9 entry daha
  • imam-ı rabbani hazretleri, her bin yılda büyük bir peygamberin gelmesini, belirtilen zaman zarfında yeryüzünde oluşan büyük değişikliklere bağlar. yani bin yıllık bir süreçte insan ve toplumda o denli büyük değişiklikler hasıl olur ki, artık eski şeriat yetersiz hale gelir.

    elbette biz de, bu içtimai kuralın hükmünden azade değiliz. son peygamber 1400 yıl önce geldi. normalde artık yeni bir peygamberin gelip, yeni bir şeriat getirmesi gerekiyordu. ancak islam son din ve resulullah da son peygamber olduğu için bu mümkün değil.

    peki nasıl olacak?

    işte bütün düğümleri çözecek olan, o beklediğimiz insan-ı kamildir. gerçi o şahıs peygamber değildir, peygamberlik makamına sahip değildir, lakin peygamber kemalatındadır. o üstün feraseti ile islamın zahir nizamını tekrar kuracak, çürük çarık islam yorumlarını tasfiye edip kendi yüksek anlayışını sunacaktır.

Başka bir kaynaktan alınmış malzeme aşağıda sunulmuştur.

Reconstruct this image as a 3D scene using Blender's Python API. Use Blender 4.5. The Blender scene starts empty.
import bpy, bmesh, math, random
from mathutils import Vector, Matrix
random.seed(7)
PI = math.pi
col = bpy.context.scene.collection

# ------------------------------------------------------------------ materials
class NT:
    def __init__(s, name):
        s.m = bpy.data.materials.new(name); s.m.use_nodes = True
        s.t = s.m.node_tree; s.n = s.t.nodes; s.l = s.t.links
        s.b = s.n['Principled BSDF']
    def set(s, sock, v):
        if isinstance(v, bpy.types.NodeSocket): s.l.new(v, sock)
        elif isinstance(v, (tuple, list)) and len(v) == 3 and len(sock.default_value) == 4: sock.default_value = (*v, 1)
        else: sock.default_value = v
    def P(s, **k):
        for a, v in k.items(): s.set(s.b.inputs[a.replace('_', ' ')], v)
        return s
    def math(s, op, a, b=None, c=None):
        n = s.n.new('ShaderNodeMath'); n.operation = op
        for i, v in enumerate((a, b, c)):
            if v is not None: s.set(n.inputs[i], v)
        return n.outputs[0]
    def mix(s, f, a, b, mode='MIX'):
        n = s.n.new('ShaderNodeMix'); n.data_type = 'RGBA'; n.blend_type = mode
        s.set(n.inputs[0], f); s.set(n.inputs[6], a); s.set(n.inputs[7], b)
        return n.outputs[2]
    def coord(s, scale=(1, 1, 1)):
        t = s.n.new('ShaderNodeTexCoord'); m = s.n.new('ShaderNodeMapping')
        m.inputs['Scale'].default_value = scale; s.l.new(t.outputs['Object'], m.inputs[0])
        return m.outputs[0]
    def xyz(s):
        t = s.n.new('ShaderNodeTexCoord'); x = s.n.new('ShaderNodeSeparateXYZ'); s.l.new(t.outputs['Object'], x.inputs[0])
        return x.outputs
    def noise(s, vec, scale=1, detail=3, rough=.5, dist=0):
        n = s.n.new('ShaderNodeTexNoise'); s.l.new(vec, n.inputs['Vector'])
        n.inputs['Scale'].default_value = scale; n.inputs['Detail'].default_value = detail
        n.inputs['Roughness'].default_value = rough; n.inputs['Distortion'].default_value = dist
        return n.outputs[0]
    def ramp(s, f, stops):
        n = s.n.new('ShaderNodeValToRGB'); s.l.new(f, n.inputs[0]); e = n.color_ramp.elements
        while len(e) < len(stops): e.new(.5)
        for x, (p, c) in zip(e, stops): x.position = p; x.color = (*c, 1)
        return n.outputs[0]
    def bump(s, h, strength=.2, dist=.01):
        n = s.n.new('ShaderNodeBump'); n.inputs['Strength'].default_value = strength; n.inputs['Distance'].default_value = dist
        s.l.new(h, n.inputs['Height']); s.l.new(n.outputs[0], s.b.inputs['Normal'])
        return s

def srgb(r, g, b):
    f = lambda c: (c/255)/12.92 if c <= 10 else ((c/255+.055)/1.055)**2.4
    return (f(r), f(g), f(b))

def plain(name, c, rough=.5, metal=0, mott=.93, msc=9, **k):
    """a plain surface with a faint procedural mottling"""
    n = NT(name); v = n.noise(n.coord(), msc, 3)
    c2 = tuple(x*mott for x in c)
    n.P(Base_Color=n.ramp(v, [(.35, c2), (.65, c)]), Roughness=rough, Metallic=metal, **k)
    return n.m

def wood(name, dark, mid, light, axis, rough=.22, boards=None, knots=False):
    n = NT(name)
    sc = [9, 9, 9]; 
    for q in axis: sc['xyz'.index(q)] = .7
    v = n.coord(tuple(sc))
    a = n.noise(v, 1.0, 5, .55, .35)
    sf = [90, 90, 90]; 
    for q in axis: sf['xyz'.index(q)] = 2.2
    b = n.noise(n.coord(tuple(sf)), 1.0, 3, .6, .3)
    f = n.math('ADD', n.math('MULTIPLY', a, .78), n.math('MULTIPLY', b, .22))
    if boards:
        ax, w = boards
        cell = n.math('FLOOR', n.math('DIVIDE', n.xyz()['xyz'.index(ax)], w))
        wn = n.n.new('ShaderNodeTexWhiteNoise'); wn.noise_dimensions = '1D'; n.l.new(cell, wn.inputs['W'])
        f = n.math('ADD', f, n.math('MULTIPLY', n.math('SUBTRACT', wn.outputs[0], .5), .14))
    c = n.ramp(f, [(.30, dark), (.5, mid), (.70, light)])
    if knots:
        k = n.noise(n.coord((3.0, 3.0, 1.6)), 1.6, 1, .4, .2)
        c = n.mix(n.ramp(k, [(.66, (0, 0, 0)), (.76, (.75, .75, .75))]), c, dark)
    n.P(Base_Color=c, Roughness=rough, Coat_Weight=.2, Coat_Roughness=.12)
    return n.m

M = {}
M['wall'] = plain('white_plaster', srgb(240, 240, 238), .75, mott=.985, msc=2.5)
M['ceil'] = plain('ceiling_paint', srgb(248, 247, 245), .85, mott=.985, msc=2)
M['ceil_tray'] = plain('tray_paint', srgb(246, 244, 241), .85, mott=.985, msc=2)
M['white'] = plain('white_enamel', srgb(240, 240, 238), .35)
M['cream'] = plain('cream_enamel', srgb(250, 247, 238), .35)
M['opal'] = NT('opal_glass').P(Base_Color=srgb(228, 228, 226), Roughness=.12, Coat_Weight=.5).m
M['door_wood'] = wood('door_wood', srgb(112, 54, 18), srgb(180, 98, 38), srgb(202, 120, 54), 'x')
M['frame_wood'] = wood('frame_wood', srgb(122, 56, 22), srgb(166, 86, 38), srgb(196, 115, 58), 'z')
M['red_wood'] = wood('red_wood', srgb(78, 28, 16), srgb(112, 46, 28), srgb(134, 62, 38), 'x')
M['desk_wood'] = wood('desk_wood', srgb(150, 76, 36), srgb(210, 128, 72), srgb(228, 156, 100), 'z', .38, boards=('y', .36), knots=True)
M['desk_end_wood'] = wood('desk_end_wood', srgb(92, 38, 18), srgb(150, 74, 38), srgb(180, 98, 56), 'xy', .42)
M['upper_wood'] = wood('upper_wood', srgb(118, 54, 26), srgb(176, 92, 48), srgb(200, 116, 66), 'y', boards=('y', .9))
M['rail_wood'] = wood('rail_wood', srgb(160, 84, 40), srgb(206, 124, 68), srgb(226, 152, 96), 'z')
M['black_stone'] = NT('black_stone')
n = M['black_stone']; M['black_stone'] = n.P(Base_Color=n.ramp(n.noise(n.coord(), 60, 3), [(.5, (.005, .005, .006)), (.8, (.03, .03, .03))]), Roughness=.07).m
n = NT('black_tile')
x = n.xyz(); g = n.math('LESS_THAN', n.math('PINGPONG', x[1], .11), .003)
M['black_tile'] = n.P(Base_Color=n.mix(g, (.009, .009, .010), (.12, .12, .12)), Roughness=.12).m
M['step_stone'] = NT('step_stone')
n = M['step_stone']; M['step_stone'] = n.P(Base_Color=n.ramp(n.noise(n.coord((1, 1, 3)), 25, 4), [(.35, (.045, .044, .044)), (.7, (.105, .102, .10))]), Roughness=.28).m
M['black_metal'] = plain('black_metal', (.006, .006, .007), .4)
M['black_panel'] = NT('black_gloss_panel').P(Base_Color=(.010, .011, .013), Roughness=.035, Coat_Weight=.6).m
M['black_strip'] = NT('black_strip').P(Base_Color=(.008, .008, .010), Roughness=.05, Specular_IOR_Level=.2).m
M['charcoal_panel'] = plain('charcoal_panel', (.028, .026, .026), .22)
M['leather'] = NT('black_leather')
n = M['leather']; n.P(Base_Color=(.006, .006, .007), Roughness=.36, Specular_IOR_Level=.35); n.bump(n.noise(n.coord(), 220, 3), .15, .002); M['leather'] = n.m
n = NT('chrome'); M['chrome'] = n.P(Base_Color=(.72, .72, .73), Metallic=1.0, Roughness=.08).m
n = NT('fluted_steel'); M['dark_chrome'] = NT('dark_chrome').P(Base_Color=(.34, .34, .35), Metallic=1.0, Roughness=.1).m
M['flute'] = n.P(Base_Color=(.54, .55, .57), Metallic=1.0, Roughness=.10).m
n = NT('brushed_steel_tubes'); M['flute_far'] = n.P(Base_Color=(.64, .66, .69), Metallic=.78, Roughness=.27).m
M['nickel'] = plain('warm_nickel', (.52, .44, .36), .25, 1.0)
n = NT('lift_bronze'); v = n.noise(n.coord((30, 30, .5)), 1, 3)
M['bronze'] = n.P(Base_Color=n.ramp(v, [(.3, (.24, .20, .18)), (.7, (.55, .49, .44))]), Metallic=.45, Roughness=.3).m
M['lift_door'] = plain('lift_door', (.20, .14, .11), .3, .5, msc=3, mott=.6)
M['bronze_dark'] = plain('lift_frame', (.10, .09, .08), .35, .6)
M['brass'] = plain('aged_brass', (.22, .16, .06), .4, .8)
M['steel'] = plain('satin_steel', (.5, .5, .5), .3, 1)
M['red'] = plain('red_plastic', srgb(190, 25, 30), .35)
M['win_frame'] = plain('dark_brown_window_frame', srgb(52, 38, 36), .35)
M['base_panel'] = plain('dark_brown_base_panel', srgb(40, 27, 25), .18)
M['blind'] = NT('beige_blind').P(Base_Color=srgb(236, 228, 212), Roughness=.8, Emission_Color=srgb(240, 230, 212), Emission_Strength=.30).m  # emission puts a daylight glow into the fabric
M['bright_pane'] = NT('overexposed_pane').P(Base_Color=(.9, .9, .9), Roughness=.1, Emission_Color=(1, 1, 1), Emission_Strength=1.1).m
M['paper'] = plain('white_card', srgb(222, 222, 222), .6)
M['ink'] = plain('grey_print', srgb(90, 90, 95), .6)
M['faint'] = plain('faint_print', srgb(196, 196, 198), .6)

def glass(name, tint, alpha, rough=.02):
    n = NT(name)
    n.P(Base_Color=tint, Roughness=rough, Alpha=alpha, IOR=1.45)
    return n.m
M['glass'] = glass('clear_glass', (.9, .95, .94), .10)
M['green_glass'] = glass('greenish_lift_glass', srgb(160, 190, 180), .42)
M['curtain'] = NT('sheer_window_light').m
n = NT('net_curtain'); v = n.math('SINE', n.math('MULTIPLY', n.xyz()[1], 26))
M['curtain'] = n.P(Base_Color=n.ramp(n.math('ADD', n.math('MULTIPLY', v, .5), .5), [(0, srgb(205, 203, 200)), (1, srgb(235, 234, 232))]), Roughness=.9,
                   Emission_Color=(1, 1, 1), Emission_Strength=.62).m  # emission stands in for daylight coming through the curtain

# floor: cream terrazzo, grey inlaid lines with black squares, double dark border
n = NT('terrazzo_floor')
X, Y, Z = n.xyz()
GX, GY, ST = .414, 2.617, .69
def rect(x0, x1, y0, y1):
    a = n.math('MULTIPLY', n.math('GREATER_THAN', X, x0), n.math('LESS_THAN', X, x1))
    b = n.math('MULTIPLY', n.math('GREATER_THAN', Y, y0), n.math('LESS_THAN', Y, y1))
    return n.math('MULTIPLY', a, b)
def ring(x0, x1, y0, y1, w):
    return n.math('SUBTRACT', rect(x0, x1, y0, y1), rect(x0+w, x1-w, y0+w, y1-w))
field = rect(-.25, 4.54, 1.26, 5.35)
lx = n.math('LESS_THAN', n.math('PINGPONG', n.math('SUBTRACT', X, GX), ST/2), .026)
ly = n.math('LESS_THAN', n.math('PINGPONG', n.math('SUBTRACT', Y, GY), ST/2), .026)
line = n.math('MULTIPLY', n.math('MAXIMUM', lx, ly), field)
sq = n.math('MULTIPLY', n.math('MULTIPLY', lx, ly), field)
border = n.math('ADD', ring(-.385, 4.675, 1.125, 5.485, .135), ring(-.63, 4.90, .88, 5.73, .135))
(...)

    kanaatimce, o zamana kadar bize düşen islamın batın boyutunu(kişinin kendi iç alemi) ele alan ve o yolda çalışmalar öneren velayet yolu yani tasavvuf ile iştigal etmek ve dünyanın zahir işlerine mümkün mertebe bulaşmamaktır. çünkü baştan mağlup olacağın belli olan bir savaşa girmekten imtina etmek, bence bir fazilettir. yine imam-ı rabbani'nin beyanı üzere, kaldıramayacağı yükün altına girmekten kaçınmak peygamberler sünnetidir.

    not: kendini insan-ı kamil olarak sunan daha doğrusu pazarlayan, bir takım müddeileri itibara almayınız. lafa değil işe bakınız. mesela kim jong un'un mareşal rütbesinde olması sadece kuru bir iddiadır. bizde böyle kimseler mebzul miktarda var. adam çavuş rütbesinde bile değilken kendini mareşal zannediyor.

    halbuki, rommel veya guderian veya manstein için kuru iddiacı dememiz mümkün mü? adamlar mareşallık âsâsını bileklerinin hakkıyla almışlar. sen de fransız ordusunu bir kaç haftada mağlup et, sana da mareşal diyelim.

    hani nerede başarın? başarı dediğin gözle görülür elle tutulur olur. öyle "manevi" falan deyip sıyrılamazsın.